Lo slogan «Morte a Khameini» è stato il filo che li legava gli uni agli altri. Altre riprese hanno mostrato una folla riunita alla stazione Sadeghiyeh della metropolitana di Teheran urlare «Morte al dittatore». Gli agenti della polizia, intervenuti a disperdere l'assembramento, hanno arrestato una donna ma sono stati assaliti dai manifestanti che hanno cercato di liberarla.
Il ribaltamento tra aggrediti e aggressori è cavalcato dal clero iraniano nei sermoni del venerdì. L'imam di Teheran Ahmad Khatami, alto religioso sciita e membro del Consiglio dei Guardiani e membro anziano dell'Assemblea degli Esperti, va ripetendo che, secondo i principi religiosi, qualsiasi tentativo di indebolire il regime è «haram», proibito.
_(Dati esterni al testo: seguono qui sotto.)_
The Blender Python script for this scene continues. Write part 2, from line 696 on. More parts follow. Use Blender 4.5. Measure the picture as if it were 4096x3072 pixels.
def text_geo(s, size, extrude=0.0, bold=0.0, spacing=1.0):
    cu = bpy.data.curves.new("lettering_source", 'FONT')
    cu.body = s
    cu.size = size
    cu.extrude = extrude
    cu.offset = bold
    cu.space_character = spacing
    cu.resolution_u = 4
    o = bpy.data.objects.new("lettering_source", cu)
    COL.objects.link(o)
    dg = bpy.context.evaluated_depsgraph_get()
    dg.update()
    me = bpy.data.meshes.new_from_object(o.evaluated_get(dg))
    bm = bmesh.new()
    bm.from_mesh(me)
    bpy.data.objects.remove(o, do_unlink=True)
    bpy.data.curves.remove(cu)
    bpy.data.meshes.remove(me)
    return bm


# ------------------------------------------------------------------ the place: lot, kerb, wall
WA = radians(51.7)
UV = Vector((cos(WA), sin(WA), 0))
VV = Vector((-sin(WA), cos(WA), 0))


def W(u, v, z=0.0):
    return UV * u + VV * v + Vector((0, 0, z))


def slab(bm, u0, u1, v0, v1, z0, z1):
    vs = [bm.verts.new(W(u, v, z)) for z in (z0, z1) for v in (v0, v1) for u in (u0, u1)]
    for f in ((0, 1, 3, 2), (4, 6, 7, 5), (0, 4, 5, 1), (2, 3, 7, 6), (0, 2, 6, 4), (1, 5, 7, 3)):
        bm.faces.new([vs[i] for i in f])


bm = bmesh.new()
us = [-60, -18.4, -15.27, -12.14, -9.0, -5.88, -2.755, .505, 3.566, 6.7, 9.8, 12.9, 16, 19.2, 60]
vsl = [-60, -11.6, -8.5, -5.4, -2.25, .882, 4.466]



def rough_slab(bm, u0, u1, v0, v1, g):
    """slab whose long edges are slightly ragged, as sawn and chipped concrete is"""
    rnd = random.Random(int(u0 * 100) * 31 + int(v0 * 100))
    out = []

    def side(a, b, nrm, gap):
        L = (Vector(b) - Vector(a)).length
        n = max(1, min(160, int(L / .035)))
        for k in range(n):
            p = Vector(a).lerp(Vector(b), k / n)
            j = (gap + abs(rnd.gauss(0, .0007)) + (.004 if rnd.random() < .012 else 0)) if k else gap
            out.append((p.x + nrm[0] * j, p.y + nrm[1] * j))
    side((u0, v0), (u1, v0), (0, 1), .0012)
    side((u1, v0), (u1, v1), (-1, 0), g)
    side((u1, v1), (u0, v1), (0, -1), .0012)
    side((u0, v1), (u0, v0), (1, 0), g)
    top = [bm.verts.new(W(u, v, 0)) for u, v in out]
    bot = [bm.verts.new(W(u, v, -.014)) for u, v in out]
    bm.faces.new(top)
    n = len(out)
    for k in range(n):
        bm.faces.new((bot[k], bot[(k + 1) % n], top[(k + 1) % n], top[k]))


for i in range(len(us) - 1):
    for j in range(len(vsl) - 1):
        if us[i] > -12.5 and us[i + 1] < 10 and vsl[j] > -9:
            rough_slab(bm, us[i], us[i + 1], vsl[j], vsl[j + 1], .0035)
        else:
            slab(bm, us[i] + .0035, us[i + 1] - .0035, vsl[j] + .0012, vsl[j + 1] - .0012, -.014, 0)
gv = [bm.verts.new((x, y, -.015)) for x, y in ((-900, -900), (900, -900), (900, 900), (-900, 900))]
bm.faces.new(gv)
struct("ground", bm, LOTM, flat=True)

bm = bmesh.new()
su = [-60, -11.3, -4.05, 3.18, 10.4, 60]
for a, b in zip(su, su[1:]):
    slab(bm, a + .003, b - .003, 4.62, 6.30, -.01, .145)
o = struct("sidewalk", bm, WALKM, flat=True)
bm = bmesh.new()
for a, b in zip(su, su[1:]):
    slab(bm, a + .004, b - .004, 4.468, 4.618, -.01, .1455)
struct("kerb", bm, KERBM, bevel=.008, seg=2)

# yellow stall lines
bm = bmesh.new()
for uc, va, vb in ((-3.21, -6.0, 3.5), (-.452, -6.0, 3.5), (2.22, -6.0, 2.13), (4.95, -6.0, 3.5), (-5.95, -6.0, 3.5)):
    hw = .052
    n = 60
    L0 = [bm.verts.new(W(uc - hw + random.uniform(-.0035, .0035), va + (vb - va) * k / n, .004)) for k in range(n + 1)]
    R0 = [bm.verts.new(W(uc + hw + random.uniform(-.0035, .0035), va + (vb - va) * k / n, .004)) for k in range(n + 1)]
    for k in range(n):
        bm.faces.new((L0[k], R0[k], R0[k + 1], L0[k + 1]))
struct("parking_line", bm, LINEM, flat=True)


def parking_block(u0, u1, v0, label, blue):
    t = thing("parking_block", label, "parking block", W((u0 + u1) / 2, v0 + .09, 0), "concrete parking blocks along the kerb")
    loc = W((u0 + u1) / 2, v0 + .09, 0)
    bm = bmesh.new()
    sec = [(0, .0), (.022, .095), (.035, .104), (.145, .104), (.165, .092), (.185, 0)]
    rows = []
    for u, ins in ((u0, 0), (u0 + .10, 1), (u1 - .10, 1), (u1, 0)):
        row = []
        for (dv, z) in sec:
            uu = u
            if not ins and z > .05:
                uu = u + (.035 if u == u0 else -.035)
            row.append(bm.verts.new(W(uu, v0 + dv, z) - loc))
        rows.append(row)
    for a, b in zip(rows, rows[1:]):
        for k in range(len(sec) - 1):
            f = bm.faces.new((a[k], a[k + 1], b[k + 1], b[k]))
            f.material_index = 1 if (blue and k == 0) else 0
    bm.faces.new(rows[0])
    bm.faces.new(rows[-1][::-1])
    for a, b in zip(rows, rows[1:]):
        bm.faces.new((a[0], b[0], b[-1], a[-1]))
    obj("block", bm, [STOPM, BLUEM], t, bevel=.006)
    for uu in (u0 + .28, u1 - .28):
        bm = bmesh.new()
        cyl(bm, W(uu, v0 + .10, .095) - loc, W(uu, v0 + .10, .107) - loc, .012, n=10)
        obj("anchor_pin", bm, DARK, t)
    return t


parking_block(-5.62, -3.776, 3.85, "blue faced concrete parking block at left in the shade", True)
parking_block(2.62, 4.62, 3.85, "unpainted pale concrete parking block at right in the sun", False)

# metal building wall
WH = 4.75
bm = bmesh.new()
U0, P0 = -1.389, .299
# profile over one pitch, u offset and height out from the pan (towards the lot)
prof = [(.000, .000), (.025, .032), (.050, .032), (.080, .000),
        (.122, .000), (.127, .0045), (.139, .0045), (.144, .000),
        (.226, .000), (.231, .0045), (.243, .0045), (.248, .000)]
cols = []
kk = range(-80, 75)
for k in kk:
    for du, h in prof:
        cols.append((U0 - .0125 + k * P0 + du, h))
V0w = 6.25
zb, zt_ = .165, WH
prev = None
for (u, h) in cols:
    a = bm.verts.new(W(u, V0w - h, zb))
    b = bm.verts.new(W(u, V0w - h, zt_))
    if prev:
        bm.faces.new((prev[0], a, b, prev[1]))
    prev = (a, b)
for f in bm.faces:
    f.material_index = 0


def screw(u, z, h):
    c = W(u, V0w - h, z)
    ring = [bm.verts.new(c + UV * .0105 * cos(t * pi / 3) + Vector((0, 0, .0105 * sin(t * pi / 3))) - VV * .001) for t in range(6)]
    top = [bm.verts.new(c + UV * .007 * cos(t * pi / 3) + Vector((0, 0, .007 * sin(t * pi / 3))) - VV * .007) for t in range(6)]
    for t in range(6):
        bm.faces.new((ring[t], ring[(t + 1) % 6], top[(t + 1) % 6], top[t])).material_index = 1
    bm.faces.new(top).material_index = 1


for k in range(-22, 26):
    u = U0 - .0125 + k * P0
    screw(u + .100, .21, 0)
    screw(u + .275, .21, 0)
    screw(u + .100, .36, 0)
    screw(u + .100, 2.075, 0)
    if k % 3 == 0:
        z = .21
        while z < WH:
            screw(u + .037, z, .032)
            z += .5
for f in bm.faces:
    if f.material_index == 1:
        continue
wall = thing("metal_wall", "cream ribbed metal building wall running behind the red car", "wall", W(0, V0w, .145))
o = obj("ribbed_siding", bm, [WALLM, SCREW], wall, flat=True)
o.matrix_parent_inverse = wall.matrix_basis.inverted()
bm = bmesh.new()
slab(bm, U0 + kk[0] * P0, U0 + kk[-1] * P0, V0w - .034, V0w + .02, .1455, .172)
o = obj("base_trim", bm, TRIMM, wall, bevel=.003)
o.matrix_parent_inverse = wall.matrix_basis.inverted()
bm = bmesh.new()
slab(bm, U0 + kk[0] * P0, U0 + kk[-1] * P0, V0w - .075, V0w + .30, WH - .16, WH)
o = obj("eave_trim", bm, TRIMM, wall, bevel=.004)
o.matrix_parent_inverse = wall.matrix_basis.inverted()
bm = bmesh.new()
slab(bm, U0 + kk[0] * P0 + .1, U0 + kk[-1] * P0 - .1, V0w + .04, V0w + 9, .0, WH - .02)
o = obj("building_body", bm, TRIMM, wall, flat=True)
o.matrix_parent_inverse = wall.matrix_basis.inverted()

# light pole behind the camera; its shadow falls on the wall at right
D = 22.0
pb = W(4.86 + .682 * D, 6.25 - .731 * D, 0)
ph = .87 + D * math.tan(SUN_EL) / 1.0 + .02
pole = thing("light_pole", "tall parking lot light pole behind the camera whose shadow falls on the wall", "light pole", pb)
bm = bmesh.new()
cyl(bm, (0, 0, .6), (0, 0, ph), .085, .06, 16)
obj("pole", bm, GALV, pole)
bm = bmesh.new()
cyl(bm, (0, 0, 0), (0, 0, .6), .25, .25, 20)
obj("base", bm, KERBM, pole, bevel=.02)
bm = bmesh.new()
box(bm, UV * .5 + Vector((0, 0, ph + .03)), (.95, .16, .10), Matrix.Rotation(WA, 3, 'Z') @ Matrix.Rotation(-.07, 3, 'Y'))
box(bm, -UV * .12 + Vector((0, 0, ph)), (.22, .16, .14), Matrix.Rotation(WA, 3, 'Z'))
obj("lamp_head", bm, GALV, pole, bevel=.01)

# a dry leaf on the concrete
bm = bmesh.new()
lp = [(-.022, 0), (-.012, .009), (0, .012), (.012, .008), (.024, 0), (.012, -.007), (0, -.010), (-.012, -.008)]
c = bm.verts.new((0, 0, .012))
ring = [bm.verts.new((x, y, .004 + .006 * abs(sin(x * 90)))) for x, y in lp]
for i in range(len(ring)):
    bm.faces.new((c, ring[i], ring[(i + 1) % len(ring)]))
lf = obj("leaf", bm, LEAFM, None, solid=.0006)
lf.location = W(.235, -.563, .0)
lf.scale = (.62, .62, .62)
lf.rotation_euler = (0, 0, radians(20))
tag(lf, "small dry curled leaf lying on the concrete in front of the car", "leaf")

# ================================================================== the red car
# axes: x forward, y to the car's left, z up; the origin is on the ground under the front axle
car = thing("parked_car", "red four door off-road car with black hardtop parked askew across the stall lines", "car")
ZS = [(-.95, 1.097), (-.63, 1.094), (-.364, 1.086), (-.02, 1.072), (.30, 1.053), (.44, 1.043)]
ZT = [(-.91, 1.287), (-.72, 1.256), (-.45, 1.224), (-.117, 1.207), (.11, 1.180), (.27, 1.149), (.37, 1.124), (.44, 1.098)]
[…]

Khatami ha sostenuto che una protesta è accettabile fino a quando la gente parla o scrive lettere e articoli e ha bollato i manifestanti come «assassini» che, pertanto, devono essere soggetti alla pena di morte.
Niente quindi indica che la situazione delle donne in Iran possa migliorare. L'ha osservato un portavoce del Dipartimento di Stato di Washington, rifiutandosi di «commentare affermazioni ambigue o vaghe» del potere iraniano. La Repubblica islamica, dal canto suo, ha criticato la richiesta di espellere l'Iran dalla Commissione Onu sullo status delle donne. «Teheran utilizzerà tutti i mezzi a sua disposizione per impedire questa misura illegale da parte degli Usa e degli europei che mira ad esercitare una pressione politica contro l'Iran», ha affermato il portavoce del ministero degli Esteri iraniano Nasser Kanani.